Waypoint Analytics is a cloud-service firm that offers distributors an array of tools based on a line-item, cost-to-serve (CTS) model, and a calculation engine. The firm has, over its 10-year existence, created CTS models for more than 100 distributors in more than 50 different channels. The aggregate stats for this pool of progressive distributors are startling:

Total Sales                           $39.7 billion

Op Profits                            $2.19 billion (5.5 percent of sales)

Losing Invoices                   59 percent (down from a typical starting level of 65-80 percent)

Losing Customers               ($4.13 billion)*

Losing SKUs                       ($4.52 billion)*

 

(*The losses on SKUs and customers include much double-counting overlap.)

Waypoints’ deep-dive tools uncover the root causes for profits or losses for both customers and SKUs as well as the insights to fix unnecessary, small transaction activity for win-win savings. Why, though, do most distributors choose to not believe in and then fix the losses hiding within their aggregated and averaged-out financial numbers?

Two Blind-spot Bubbles: Financial Beliefs and Supplier-product-push Incentives

Factories create and incentivize distributors to get their lines of products to markets.
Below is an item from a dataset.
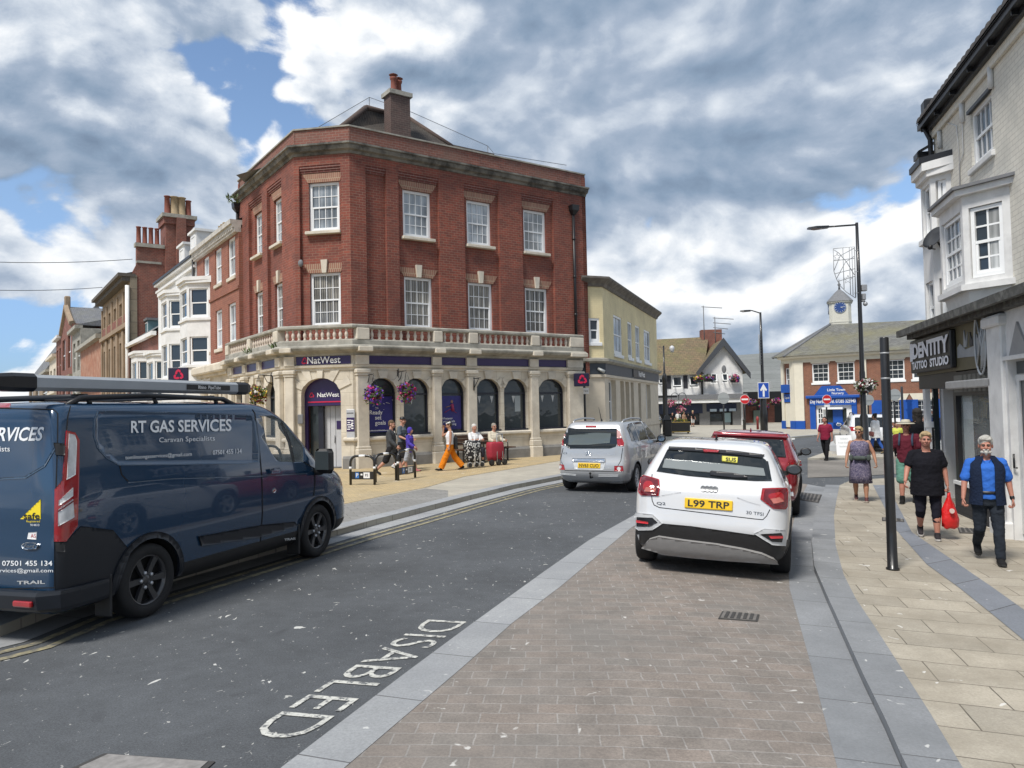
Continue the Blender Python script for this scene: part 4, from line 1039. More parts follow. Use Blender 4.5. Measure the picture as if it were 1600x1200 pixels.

“Grow sales” for operational “economies of scale” is the blended goal. Some sub-themes in this:

  1. Hire more reps to get more accounts to get more sales. Yet, many rep territories are net-profit losers with too many small-order, losing customers.
  2. Incentivize reps on margin dollars regardless of order size and cost-to-serve. So, reps give away services to grow and retain margin dollars. All margin dollars are good regardless of CTS.
  3. “We can always process one more (incremental) order for free; keep folks busy!” But, 70 percent of the average distributor’s line-picks are losers. Losing busyness is eating all proactive intentions.
  4. More volume gets more supplier rebates: an increasing percent of profits. Plan B: Fix big customers’ unnecessary small-dollar transactions; save both parties costs; earn more share of account; and grow sales, profits, and rebates – faster.

Conclusions

“More sales” works better for the cost models of factories and rep agencies, but distributors (with variable order-processing costs) lose on increasing small-dollar picks and orders.

Financials are necessary to pass audits, pay taxes, and borrow from banks, but they are blind to customer and SKU profitability. Have both. Become more customer-centric and value-effective for big accounts to then grow faster and more profitably. All stakeholders will win: customers, suppliers, rep agencies, employees receiving bonuses, and shareholders.